I'm not sure I truly understand the advantages of all these different
flavors of linux.  I understand that Debian is the super secure, and
Mandrake is the super friendly, and Redhat is enterprise oriented. But what
I find is that flavors mean non-standard directories and other nuances.  The
only "linux" part of a flavor is the kernel. This is actually pretty
annoying because one can never truely say "I know linux" in a deep sense;
all one really knows is one's particular flavor of linux.  My impression is
that if you switched flavors on somebody they would be nearly as lost as
they would be if you switched their PC for a MAC even though it's still
"linux".  Is this flavor thing good for linux in a long term sense?  
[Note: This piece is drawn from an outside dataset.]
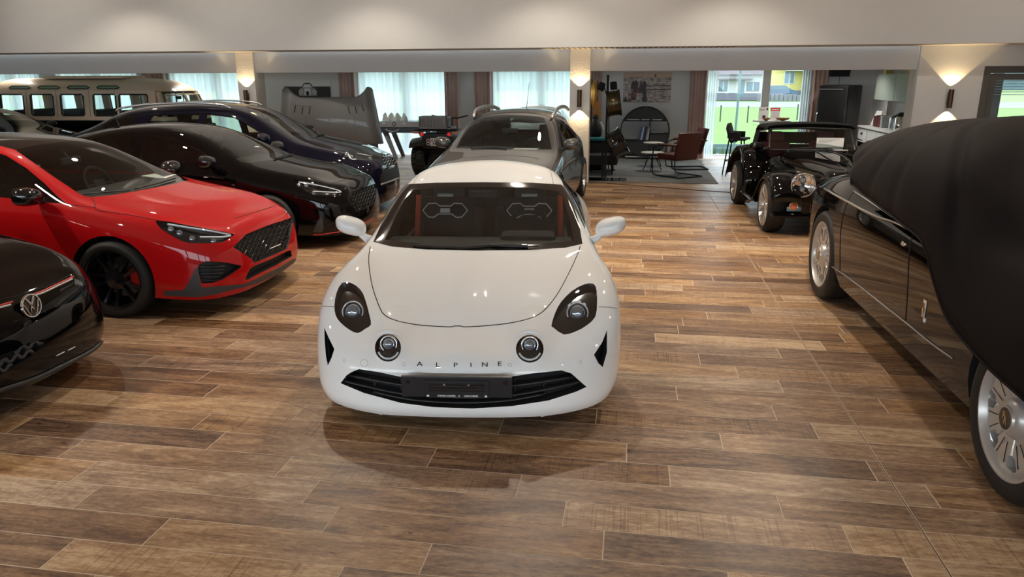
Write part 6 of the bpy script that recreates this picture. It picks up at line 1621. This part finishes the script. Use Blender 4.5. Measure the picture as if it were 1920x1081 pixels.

This goes for window managers too: if the Window Manager is the gateway to
the system switching WMs on somebody is pretty close to switching the OS on
them.

One of the main reasons that I bring this up is if you were to choose to
deploy linux desktops for your company, you should probably think long an
hard about the flavor and the WM that you are going to standardize on
because if you let people run different WMs willy nilly (much less flavors)
it would be a adminstrative nightmare.

You can't really count (never will be able to count) on any baseline
functionality of access points amongs WMs can you...?

Has anyone deployed linux desktop company-wide before?  Do you have any
juicey stories to tell about what worked and what didn't?